A anulação das condenações de Lula e a importância de não comentar decisões jurídicas sem ler

Thalles Vinícius de Souza Sales

Com certeza a decisão do Ministro Edson Fachin, que anulou os processos e as consequentes condenações do ex-presidente Lula foi a decisão jurídica mais comentada dos últimos tempos. 

Apenas para relembrar, foram anulados os processos relativos ao tríplex do Guarujá, ao sítio de Atibaia, e mais dois envolvendo o Instituto Lula, em razão do reconhecimento da incompetência da 13ª Vara Federal de Curitiba para apreciá-los, de modo que foram deslocados para a Justiça do Distrito Federal.

Juridicamente, não há o que discutir: a decisão do Ministro Fachin foi correta.

“Ah Thalles, você está falando isso porque deve ser esquerdista/comunista/petista”.

Não, gente. Eu LI a decisão do Ministro Edson Fachin (que tem quarenta e seis páginas, inclusive), coisa que muita gente da área jurídica não fez (para não dizer quase todos), e mesmo assim fica dando pitaco.

Para resumir, o Supremo Tribunal Federal, após o julgamento do Inquérito nº 4.130, restringiu o alcance da 13ª Vara Federal de Curitiba, isto é, deveriam ser julgados por essa vara somente os processos conexos aos atos de corrupção na Petrobras, o que não era o caso dos processos envolvendo o ex-presidente.

Por essa razão, o Ministro acompanhou o entendimento majoritário do STF, e, com base no artigo 192 do Regimento Interno da Corte, concedeu a ordem de Habeas Corpus de forma monocrática, quer dizer, sem submeter ao Plenário.
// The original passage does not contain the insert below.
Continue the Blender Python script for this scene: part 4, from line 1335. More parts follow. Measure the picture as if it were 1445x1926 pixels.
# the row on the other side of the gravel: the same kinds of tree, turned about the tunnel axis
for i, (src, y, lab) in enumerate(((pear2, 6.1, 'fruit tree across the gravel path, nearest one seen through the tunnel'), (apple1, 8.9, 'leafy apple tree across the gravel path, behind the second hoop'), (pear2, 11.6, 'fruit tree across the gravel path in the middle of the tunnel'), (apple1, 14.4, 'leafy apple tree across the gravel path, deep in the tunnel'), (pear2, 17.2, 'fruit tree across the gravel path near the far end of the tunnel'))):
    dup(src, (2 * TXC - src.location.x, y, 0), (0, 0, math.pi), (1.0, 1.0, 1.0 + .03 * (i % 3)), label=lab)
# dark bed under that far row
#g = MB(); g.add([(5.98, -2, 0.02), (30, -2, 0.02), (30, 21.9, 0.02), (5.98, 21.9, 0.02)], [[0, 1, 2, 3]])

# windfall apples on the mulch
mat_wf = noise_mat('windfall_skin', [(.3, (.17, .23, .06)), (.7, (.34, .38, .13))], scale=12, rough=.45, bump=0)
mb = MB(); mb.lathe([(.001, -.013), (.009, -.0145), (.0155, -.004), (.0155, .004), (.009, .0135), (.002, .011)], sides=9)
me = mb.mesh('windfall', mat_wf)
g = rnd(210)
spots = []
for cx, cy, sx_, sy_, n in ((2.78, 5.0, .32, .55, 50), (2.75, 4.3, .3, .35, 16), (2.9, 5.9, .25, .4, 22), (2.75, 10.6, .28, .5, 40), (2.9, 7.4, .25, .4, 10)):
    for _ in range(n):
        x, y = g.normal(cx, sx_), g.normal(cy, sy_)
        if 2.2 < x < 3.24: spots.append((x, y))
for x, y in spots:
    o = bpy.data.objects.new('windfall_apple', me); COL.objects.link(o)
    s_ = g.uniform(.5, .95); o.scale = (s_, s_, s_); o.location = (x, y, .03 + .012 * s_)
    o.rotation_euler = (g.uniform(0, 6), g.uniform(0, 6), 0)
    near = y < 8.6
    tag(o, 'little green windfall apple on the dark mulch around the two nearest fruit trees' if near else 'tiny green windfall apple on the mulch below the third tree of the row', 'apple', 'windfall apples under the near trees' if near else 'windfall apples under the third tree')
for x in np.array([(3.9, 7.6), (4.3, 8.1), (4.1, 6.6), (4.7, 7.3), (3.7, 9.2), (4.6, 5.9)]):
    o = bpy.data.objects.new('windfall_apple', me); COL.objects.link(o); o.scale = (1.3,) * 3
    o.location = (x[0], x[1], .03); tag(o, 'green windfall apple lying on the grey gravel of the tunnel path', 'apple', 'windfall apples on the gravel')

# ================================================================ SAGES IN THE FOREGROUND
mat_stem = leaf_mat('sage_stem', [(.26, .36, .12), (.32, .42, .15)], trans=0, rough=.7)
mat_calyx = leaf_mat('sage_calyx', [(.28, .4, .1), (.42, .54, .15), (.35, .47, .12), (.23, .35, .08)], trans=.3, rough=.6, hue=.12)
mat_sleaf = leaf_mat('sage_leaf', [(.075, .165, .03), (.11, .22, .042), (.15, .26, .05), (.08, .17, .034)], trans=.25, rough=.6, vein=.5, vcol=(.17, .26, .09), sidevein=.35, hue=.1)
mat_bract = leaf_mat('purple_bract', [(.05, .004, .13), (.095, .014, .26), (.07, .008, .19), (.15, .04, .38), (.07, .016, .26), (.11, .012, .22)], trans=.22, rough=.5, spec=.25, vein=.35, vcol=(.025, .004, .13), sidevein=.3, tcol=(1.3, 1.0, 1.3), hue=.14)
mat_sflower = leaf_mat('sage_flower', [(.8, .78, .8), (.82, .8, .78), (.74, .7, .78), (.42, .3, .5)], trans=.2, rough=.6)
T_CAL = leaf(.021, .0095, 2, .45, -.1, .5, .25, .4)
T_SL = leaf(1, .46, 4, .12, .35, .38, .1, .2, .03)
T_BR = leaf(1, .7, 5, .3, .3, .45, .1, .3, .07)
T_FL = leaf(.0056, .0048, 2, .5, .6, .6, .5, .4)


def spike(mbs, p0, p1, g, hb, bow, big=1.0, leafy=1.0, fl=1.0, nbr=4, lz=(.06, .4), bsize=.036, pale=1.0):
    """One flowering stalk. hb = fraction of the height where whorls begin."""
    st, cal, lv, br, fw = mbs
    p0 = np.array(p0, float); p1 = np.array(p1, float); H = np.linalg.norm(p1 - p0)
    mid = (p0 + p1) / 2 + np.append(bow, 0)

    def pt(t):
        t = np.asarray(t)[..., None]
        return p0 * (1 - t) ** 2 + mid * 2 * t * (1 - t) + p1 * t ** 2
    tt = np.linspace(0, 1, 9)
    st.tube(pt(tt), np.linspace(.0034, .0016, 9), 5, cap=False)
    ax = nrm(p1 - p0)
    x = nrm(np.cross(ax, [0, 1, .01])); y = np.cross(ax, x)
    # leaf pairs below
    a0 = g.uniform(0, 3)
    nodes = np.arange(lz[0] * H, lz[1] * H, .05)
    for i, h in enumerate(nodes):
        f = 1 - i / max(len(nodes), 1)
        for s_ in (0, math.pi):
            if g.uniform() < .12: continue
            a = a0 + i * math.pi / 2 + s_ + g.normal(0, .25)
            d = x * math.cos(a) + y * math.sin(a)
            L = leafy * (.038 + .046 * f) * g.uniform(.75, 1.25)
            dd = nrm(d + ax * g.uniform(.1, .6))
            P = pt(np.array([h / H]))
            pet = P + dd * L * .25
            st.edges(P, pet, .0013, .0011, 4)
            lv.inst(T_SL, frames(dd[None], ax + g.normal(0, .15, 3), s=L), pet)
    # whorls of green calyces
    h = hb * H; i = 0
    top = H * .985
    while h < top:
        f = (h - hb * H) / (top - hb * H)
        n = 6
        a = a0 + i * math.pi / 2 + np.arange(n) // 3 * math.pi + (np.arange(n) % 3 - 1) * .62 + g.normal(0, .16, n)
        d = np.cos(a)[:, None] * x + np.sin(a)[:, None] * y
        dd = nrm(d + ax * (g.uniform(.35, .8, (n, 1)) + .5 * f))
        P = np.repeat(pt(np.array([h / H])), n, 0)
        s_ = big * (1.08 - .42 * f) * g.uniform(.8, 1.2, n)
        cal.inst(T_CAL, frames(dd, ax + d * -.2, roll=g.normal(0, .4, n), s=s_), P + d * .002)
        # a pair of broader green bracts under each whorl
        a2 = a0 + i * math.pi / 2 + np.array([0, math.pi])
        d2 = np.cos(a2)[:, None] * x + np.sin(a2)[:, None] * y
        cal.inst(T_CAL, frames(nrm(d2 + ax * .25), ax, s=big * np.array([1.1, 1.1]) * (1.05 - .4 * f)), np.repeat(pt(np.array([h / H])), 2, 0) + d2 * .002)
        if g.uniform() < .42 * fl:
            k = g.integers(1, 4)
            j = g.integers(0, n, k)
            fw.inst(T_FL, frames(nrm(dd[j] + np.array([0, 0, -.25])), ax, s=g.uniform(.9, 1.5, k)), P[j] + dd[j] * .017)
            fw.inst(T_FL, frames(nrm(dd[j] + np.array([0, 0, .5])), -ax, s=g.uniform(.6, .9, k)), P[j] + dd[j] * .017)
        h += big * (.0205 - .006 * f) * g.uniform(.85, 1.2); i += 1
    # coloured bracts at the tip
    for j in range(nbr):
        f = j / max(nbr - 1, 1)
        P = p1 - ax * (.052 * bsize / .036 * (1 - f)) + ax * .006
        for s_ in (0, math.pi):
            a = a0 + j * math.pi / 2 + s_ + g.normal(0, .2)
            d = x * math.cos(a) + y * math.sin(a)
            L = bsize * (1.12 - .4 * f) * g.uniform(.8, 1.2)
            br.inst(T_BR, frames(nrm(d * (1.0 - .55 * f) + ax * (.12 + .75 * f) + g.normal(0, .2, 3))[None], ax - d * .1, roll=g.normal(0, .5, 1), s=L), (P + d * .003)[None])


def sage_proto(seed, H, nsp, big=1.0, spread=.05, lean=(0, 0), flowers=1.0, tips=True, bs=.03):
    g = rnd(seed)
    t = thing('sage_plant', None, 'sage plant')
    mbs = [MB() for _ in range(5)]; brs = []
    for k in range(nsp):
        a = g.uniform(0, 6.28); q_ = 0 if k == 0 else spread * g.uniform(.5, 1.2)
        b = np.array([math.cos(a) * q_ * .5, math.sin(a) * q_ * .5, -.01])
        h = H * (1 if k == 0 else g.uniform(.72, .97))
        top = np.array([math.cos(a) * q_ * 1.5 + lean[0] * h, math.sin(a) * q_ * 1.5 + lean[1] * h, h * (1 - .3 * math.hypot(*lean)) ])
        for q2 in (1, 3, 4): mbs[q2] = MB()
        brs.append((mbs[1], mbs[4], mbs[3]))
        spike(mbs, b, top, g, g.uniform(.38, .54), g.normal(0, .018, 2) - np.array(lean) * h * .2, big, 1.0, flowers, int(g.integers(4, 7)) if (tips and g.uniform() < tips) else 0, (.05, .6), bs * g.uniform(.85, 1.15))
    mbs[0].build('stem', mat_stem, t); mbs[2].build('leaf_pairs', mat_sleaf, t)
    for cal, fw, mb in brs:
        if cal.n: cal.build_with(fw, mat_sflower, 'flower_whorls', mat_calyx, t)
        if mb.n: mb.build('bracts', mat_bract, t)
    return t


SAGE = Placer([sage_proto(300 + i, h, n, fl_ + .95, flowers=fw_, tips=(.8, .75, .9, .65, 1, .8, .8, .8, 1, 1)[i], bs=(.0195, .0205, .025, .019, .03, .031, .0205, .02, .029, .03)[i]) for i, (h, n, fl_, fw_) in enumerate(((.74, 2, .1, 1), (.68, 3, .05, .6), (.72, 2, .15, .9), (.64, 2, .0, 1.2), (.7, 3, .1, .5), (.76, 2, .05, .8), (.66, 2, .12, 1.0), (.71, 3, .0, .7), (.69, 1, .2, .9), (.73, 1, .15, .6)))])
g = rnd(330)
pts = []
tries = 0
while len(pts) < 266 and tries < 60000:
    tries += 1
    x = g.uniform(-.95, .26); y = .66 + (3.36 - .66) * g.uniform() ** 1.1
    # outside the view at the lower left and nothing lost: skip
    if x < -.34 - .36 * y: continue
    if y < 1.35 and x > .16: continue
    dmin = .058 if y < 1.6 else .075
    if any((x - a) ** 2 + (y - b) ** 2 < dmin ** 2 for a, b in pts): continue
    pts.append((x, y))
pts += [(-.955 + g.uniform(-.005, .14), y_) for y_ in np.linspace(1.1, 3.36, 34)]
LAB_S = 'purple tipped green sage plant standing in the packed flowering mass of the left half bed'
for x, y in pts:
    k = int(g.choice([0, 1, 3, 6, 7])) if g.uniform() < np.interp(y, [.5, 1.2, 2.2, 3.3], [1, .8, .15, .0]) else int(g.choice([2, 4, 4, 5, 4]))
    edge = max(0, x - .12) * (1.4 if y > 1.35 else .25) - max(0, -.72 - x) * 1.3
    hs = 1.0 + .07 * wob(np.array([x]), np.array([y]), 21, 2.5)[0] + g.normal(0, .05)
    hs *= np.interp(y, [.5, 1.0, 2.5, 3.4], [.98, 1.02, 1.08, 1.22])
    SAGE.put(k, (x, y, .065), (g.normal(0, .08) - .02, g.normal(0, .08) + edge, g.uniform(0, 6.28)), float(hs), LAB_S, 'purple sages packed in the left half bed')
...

Juristas de peso como Lênio Streck e Aury Lopes Júnior defendem que a 13ª Vara Federal de Curitiba não é competente para julgar os processos de Lula desde o ano de 2014, e os seus advogados buscam esse reconhecimento desde 2016. Por qual motivo só foi reconhecida essa questão agora? Bom, isso é tema para outro artigo…

Pois bem. Sabem qual outra decisão, essa pouquíssimo comentada por algumas pessoas que hoje vociferam contra o STF, que também foi irretocável? A decisão do Superior Tribunal de Justiça que anulou a quebra de sigilo de Flávio Bolsonaro no caso das “rachadinhas”. É, essa eu também li.

Seria mais fácil, em qualquer dos casos citados, eu apenas me basear pelos comentaristas que gosto, ou pelos veículos de imprensa que mais acompanho, para formar a minha opinião.

E por qual motivo não faço isso? Simples: responsabilidade.

Quem é formado em Direito, ou quem é advogado como eu, possui uma grande responsabilidade quando vai emitir opinião acerca de um tema ou decisão jurídica de grande repercussão. As pessoas que fazem parte de nossos círculos de amizade escutam o que dizemos e tomam aquilo como verdade.

Quando vejo colegas de profissão se alimentando pela boca de comentaristas que são verdadeiros desonestos intelectuais, que nem se atentam ao mérito do que foi decidido e criam as suas teorias da conspiração e seus argumentos ad hominem, quando vejo colegas repassando notícias falsas, distorcidas, sem qualquer tipo de pudor, fico bastante preocupado.

Não estou dizendo que essas decisões jurídicas não possam ser discutidas no campo político. Podem, e devem ser discutidas. Mas misturar as duas coisas é muito perigoso, e acaba por confundir as pessoas, até o ponto em que elas não vão mais acreditar na Justiça, no Ministério Público, e nem em nós advogados.

A guerra de narrativas quando acontece uma decisão jurídica de grande repercussão acaba por agravar a crise política. De igual modo, aumentam a polarização, e alimentam de ódio as redes sociais.

Então, caros colegas, ou a gente se dispõe a se inteirar das coisas, ler as decisões e ajudar as pessoas a compreender, ou então a gente fica calado, porque comentar decisão jurídica sem ler, por favor né?